Write out, word for word, the first line of the data below and every line after it through the one containing "part(m, 'lamp_frame', M_DARK, t)".

(begin)

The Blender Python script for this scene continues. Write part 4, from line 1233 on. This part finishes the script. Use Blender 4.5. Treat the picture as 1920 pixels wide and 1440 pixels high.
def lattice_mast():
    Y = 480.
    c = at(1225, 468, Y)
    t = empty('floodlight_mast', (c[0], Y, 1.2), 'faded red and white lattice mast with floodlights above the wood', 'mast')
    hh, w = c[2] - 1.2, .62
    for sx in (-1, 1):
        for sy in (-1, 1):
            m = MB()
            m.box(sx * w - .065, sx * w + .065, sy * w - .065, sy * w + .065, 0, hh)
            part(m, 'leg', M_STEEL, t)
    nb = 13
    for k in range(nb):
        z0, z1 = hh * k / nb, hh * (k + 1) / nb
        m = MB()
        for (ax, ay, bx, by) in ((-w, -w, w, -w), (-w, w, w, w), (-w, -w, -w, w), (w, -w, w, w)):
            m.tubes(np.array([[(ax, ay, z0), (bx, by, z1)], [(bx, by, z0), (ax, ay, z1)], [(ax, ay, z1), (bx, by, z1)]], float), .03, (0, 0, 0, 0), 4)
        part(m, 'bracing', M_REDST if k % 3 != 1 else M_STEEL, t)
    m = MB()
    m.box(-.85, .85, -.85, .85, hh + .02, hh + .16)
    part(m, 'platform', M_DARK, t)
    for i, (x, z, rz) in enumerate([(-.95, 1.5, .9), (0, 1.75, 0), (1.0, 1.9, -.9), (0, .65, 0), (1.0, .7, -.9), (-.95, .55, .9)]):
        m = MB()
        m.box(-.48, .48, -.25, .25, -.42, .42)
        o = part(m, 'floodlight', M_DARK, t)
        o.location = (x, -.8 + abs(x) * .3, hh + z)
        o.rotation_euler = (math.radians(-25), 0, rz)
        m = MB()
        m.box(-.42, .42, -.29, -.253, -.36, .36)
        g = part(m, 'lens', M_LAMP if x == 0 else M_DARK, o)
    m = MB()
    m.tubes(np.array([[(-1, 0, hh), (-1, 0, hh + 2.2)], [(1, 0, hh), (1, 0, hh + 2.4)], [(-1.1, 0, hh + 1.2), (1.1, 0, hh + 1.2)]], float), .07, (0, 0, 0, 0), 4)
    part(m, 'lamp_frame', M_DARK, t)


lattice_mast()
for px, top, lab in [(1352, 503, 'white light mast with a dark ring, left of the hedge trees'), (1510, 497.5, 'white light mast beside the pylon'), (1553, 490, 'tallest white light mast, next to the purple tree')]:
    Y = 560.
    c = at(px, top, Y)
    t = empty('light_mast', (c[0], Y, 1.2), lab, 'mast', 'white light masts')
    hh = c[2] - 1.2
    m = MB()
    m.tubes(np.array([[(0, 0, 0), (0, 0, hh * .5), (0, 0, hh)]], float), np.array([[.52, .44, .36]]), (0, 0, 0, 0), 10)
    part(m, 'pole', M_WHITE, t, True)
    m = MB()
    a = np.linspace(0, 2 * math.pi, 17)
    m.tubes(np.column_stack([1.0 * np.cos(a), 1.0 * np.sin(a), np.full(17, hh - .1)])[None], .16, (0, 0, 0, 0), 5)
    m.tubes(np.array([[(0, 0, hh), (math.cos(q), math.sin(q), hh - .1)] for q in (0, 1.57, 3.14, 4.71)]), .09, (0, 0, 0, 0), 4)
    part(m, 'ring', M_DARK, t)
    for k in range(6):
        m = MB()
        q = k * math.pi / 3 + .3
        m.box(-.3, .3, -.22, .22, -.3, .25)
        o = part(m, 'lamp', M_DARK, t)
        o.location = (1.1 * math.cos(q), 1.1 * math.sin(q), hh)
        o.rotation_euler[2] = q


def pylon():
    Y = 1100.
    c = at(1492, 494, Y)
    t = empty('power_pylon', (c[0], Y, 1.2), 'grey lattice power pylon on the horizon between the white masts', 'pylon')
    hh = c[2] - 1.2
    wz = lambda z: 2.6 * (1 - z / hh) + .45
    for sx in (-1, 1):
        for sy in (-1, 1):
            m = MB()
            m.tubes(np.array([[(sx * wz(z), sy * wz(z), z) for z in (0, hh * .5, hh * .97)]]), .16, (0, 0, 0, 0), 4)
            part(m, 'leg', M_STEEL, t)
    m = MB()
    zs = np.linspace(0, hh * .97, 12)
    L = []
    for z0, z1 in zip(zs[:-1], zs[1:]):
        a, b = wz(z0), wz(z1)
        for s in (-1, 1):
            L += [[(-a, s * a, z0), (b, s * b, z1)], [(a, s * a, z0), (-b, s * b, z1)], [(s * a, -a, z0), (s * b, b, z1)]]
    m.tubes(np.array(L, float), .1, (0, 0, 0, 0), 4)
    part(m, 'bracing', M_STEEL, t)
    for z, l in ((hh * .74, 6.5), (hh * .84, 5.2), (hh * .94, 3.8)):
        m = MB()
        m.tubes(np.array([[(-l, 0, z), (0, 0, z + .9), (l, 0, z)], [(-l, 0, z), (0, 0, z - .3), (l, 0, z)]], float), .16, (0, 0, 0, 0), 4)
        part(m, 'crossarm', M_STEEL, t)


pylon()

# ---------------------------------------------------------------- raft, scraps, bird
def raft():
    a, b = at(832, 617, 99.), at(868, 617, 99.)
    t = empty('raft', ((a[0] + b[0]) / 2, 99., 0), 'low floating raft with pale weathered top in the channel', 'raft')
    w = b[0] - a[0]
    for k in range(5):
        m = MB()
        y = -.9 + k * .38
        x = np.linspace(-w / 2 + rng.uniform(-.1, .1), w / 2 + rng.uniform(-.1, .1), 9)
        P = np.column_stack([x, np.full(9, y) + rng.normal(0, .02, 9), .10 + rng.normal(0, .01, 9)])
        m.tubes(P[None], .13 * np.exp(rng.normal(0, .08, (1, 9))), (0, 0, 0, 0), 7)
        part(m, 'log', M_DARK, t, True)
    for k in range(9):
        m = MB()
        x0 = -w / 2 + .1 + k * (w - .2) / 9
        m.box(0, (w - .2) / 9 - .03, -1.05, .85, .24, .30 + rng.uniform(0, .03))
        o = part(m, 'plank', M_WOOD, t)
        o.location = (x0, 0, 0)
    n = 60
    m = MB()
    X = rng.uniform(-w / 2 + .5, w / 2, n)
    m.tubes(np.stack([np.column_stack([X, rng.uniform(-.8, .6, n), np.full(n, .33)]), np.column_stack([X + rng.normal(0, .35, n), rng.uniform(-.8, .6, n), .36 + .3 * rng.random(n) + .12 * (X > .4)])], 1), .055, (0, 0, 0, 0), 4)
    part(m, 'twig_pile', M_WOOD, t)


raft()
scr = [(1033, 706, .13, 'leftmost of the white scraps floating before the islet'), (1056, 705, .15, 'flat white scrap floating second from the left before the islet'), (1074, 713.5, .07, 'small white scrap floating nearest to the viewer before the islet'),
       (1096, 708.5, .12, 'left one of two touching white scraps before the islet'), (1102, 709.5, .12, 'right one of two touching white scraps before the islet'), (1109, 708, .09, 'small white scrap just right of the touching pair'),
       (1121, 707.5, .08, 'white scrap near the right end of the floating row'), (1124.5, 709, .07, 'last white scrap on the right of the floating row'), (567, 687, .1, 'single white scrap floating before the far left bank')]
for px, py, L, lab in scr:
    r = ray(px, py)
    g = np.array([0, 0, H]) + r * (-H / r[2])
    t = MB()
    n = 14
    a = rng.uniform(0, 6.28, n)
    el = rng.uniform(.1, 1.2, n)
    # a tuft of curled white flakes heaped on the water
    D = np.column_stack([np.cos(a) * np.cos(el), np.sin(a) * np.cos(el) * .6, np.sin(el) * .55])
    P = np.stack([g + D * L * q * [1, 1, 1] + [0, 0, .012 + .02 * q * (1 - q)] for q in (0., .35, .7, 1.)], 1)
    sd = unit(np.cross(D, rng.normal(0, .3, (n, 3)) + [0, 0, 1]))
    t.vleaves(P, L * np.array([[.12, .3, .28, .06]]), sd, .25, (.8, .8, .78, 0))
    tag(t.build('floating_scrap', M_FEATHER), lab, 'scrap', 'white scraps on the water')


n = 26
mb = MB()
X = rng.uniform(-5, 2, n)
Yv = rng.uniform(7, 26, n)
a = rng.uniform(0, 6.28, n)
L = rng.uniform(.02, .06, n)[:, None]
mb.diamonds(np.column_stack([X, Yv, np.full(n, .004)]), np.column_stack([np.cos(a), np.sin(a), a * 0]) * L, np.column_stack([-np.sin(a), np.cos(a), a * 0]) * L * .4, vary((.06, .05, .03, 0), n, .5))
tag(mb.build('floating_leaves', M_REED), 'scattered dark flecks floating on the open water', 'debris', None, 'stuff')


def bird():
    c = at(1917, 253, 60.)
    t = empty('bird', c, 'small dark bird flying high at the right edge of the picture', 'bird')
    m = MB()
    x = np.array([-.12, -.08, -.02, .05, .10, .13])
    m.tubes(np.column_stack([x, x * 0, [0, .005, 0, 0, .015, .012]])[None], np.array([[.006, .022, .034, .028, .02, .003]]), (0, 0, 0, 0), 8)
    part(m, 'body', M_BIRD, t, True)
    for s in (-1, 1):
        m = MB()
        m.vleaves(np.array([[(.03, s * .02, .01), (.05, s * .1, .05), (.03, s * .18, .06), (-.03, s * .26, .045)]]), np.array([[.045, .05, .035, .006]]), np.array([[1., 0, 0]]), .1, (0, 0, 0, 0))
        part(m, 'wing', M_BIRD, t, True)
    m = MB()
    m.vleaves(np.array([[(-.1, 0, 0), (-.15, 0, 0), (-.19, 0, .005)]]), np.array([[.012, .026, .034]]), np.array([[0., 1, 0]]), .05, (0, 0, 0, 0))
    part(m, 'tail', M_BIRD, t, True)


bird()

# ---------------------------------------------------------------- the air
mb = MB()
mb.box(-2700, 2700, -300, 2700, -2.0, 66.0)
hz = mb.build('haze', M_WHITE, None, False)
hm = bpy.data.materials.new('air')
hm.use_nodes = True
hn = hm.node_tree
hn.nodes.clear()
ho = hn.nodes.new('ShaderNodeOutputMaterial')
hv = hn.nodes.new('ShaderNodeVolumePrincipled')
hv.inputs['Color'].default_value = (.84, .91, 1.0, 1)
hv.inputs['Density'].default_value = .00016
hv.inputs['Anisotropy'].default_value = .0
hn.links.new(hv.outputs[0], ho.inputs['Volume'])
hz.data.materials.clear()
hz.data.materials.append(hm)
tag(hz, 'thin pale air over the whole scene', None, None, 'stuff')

(end)

* RESULT FOR THIS EXERCISE
The Blender Python script for this scene continues. Write part 4, from line 1233 on. This part finishes the script. Use Blender 4.5. Treat the picture as 1920 pixels wide and 1440 pixels high.
def lattice_mast():
    Y = 480.
    c = at(1225, 468, Y)
    t = empty('floodlight_mast', (c[0], Y, 1.2), 'faded red and white lattice mast with floodlights above the wood', 'mast')
    hh, w = c[2] - 1.2, .62
    for sx in (-1, 1):
        for sy in (-1, 1):
            m = MB()
            m.box(sx * w - .065, sx * w + .065, sy * w - .065, sy * w + .065, 0, hh)
            part(m, 'leg', M_STEEL, t)
    nb = 13
    for k in range(nb):
        z0, z1 = hh * k / nb, hh * (k + 1) / nb
        m = MB()
        for (ax, ay, bx, by) in ((-w, -w, w, -w), (-w, w, w, w), (-w, -w, -w, w), (w, -w, w, w)):
            m.tubes(np.array([[(ax, ay, z0), (bx, by, z1)], [(bx, by, z0), (ax, ay, z1)], [(ax, ay, z1), (bx, by, z1)]], float), .03, (0, 0, 0, 0), 4)
        part(m, 'bracing', M_REDST if k % 3 != 1 else M_STEEL, t)
    m = MB()
    m.box(-.85, .85, -.85, .85, hh + .02, hh + .16)
    part(m, 'platform', M_DARK, t)
    for i, (x, z, rz) in enumerate([(-.95, 1.5, .9), (0, 1.75, 0), (1.0, 1.9, -.9), (0, .65, 0), (1.0, .7, -.9), (-.95, .55, .9)]):
        m = MB()
        m.box(-.48, .48, -.25, .25, -.42, .42)
        o = part(m, 'floodlight', M_DARK, t)
        o.location = (x, -.8 + abs(x) * .3, hh + z)
        o.rotation_euler = (math.radians(-25), 0, rz)
        m = MB()
        m.box(-.42, .42, -.29, -.253, -.36, .36)
        g = part(m, 'lens', M_LAMP if x == 0 else M_DARK, o)
    m = MB()
    m.tubes(np.array([[(-1, 0, hh), (-1, 0, hh + 2.2)], [(1, 0, hh), (1, 0, hh + 2.4)], [(-1.1, 0, hh + 1.2), (1.1, 0, hh + 1.2)]], float), .07, (0, 0, 0, 0), 4)
    part(m, 'lamp_frame', M_DARK, t)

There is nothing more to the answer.